In one of the episodes of the famous, 'Yes Prime Minister' TV show, the visitor who is being seen off at the door by the Prime Minister says in gratitude, 'it was a pleasure meeting you, Mr Prime Minister.' The PM says, 'I know; I know'. Humility and modesty outraged, but with decency.
James Ramsay MacDonald and Winston Churchill never got along well on the parliament floor. To mock his lack of political acumen, foresight and political fortitude, Winston Churchill, concocted the following tale: 'I remember when I was a child, being taken to the celebrated Barnum's circus which contained an exhibition of freaks and monstrosities but the exhibit on the programme which I most desired to see was the one described as the, 'the boneless wonder'. My parents judged that spectacle would be too revolting and demoralising for my youthful eyes and I have waited fifty years to see the 'Boneless Wonder' sitting on the treasury bench'. Listening to this one from my father, we were in peals of laughter! How fortunate we as a nation would be, if humour could become the lingua Franca of our otherwise dull, drab and parched lives. Wit is the salt of conversation and must be sprinkled timely in our daily chores. The sales of antidepressants and sleeping pills would take a nose dive. We must as a society learn to put to good use our chuckle muscles.

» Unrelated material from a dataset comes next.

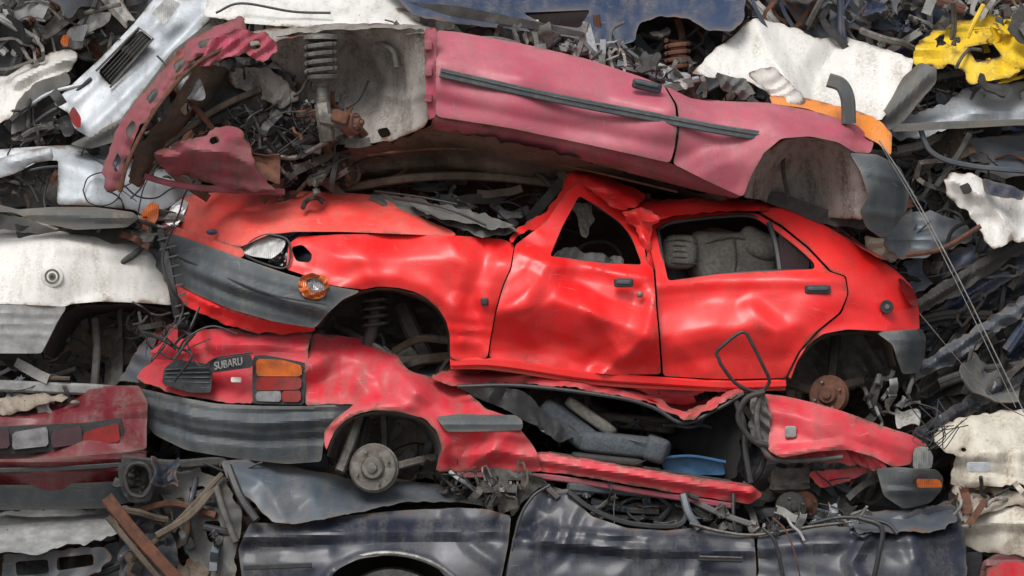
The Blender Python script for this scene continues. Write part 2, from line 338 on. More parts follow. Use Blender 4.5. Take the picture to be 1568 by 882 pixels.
# ---------------------------------------------------------------- scrap pieces
class Debris:
    def __init__(s): s.b={}
    def put(s,mat,vs,fs,ed=None):
        V,F,E=s.b.setdefault(mat.name,([],[],[])); o=len(V); V+=vs; F+=[tuple(i+o for i in f) for f in fs]; E+=ed or [.35]*len(vs)
    def plate(s,c,sz,mat,rng,asp=None):
        n=13; w=sz*S*rng.uniform(.6,1); h=sz*S*(asp or rng.uniform(.25,.7)); sd=rng.uniform(0,200)
        g=np.linspace(-1,1,n); X,Y=np.meshgrid(g,g); X=X.ravel();Y=Y.ravel()
        ox=X*w*(1+.25*vn(Y*1.3+sd,X*0+sd)); oy=Y*h*(1+.35*vn(X*1.5+sd,X*0+sd+7))+.4*h*vn(X+sd,X*0)
        z=.4*w*np.abs(X-rng.uniform(-.6,.6))*rng.uniform(-1,1)+.6*h*np.abs(Y-rng.uniform(-.6,.6))*rng.uniform(-1,1)+.16*h*fold(X*1.,Y*1.,.9,sd)
        z=z+np.where(Y>.8,.12*h,0)*rng.choice((0,1))+.05*h*np.exp(-((Y-rng.uniform(-.5,.5))/.12)**2)
        M=Euler((rng.uniform(-.9,.5),0,rng.uniform(-.8,.8))).to_matrix()@Euler((0,rng.gauss(s.ang,s.sp),0)).to_matrix()
        o=W(*c); vs=[o+M@Vector((a,b,e)) for a,b,e in zip(ox,z,oy)]
        fs=[(i*n+j,i*n+j+1,(i+1)*n+j+1,(i+1)*n+j) for i in range(n-1) for j in range(n-1)]
        ed=[1.0 if (i in(0,n-1) or j in(0,n-1)) else (.4 if (i in(1,n-2) or j in(1,n-2)) else 0.0) for i in range(n) for j in range(n)]
        k=len(vs); per=[j for j in range(n)]+[i*n+n-1 for i in range(1,n)]+[(n-1)*n+j for j in range(n-2,-1,-1)]+[i*n for i in range(n-2,0,-1)]
        off=M@Vector((0,.012,0)); vs+=[vs[i]+off for i in per]; q=len(per); ed+=[1.0]*q
        fs+=[(per[i],per[(i+1)%q],k+(i+1)%q,k+i) for i in range(q)]
        s.put(mat,vs,fs,ed)
    def rod(s,c,sz,mat,rng,r=None,rect=0):
        a=rng.gauss(s.ang,s.sp); L=sz; P=[]; x,y,dd=c[0]-math.cos(a)*L/2,c[1]-math.sin(a)*L/2,c[2]; k=rng.randint(3,5)
        for i in range(k):
            P.append(W(x,y,dd)); a+=rng.uniform(-1,1)*(.3 if rect else .8); x+=math.cos(a)*L/(k-1); y+=math.sin(a)*L/(k-1); dd+=rng.uniform(-.06,.06)
        P=cat(P,3 if rect else 6)
        if rect:
            w=r*S; h=w*rng.uniform(.4,.9); prof=[(-w,-h),(w,-h),(w,h),(w*.7,h),(w*.7,-h*.7),(-w*.7,-h*.7),(-w*.7,h),(-w,h)]
            if rect==2: prof=[(-w,h*.8),(-w*.9,-h*.3),(-w*.55,-h*.8),(-w*.1,-h*.85),(-w*.05,-h*.6),(w*.1,-h*.6),(w*.15,-h*.85),(w*.6,-h*.7),(w*.9,-h*.1),(w,h*.8),(w*.85,h*.8),(w*.5,-h*.3),(-w*.5,-h*.3),(-w*.85,h*.8)]
        else: prof=circ(r*S,7)
        s.put(mat,*g_sweep(P,prof))
    def frame(s,c,sz,mat,rng):
        o=W(*c); M=Euler((rng.uniform(-.5,.5),rng.gauss(s.ang,s.sp),rng.uniform(-.6,.6))).to_matrix(); w=sz*S; h=w*rng.uniform(.3,.6)
        pts=[(-w,-h),(w*.9,-h*rng.uniform(.8,1)),(w,h*rng.uniform(-.2,.6)),(w*rng.uniform(.1,.6),h),(-w*rng.uniform(.3,.8),h*.9),(-w,h*.1)]
        P=[o+M@Vector((x+rng.uniform(-.1,.1)*w,rng.uniform(-.12,.12)*w,y)) for x,y in pts]; r=sz*S*rng.uniform(.05,.1)
        P2=[]
        for i in range(len(P)):
            a,b=P[i],P[(i+1)%len(P)]; P2+=[a.lerp(b,.1),a.lerp(b,.5)+Vector((0,rng.uniform(-.02,.02),rng.uniform(-.02,.02))),a.lerp(b,.9)]
        s.put(mat,*g_sweep(P2,[(-r,-r*.6),(r,-r*.6),(r,r*.6),(-r,r*.6)],True))
    def block(s,c,sz,mat,rng):
        o=W(*c); M=Euler((rng.uniform(-.6,.6),rng.uniform(0,6.3),rng.uniform(-.6,.6))).to_matrix()
        for q in range(rng.randint(2,4)):
            w=[sz*S*rng.uniform(.15,.5) for _ in range(3)]; of=Vector([rng.uniform(-.4,.4)*sz*S for _ in range(3)])
            bm=bmesh.new(); bmesh.ops.create_cube(bm,size=1); bmesh.ops.bevel(bm,geom=bm.edges[:],offset=.14,segments=2,affect='EDGES')
            for v in bm.verts:
                v.co=Vector((v.co.x*w[0],v.co.y*w[1],v.co.z*w[2]))+of+Vector([rng.uniform(-.01,.01) for _ in range(3)]); v.co=o+M@v.co
            bm.verts.index_update(); s.put(mat,[v.co.copy() for v in bm.verts],[tuple(v.index for v in f.verts) for f in bm.faces]); bm.free()
    def ring(s,c,sz,mat,rng):
        o=W(*c); q=Euler((rng.uniform(-1,1),rng.uniform(-1,1),rng.uniform(-1,1))).to_matrix(); R=sz*S*.3; P=[o+q@Vector((math.cos(a*.3927)*R,0,math.sin(a*.3927)*R)) for a in range(16)]
        s.put(mat,*g_sweep(P,circ(R*rng.uniform(.1,.3),7),True))
    def fill(s,poly,n,d0,d1,pal,sz=(20,80),seed=1,kinds='pppssrrbbttcofw',ang=0,sp=3):
        rng=random.Random(seed); us=[p[0] for p in poly]; vs_=[p[1] for p in poly]; pa=np.array(poly,float); c=0; s.ang=ang; s.sp=sp
        while c<n:
            u=rng.uniform(min(us),max(us)); v=rng.uniform(min(vs_),max(vs_))
            if not inside(np.array([[u,v]]),pa)[0]: continue
            c+=1; d=rng.uniform(d0,d1); k=rng.choice(kinds); mat=rng.choice(pal); z=rng.uniform(*sz)
            if mat is RUST and k in 'pb' and rng.random()<.7: mat=MGREY
            if k=='p': s.plate((u,v,d),z,mat,rng)
            elif k=='s': s.rod((u,v,d),z*2.6,mat,rng,min(16,z*.16),2)
            elif k=='r': s.rod((u,v,d),z*2,mat,rng,rng.uniform(1.5,4))
            elif k=='t': s.rod((u,v,d),z*1.8,mat,rng,rng.uniform(4,8),1)
            elif k=='c': s.rod((u,v,d),z*2.5,RUB,rng,rng.uniform(.9,2))
            elif k=='f': s.frame((u,v,d),z,mat,rng)
            elif k=='w':
                for q in range(3): s.rod((u+rng.uniform(-6,6),v+rng.uniform(-6,6),d),z*2.3,RUB,rng,rng.uniform(.7,1.4))
            elif k=='b': s.block((u,v,d),z*.8,mat,rng)
            elif k=='o': s.ring((u,v,d),z*.6,mat,rng)
    def done(s,T,name):
        for mn,(V,F,E) in s.b.items(): T.add(name+'_'+mn,V,F,bpy.data.materials[mn],E,30)
def R4(u0,v0,u1,v1): return [(u0,v0),(u1,v0),(u1,v1),(u0,v1)]
PALD=[DGREY,DGREY,RUB,STEEL,RUST,UNDER,SLATE,BUMP,MGREY,DGREY]
PALM=[DGREY,STEEL,RUST,SLATE,BUMP,LGREY,DWHITE,SILV,MGREY,DGREY,UNDER]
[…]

In handling grave situations, stir fry your arguments in Sichuanchili sauce with loads of dynamic potential Thai green chilies and then dip into blazing pickle bottle, before you hurl it across to your audience. They will enjoy. There are only three things against living in Pakistan: the place, the climate and the people. And if you insist on a fourth, it is readers like yourself!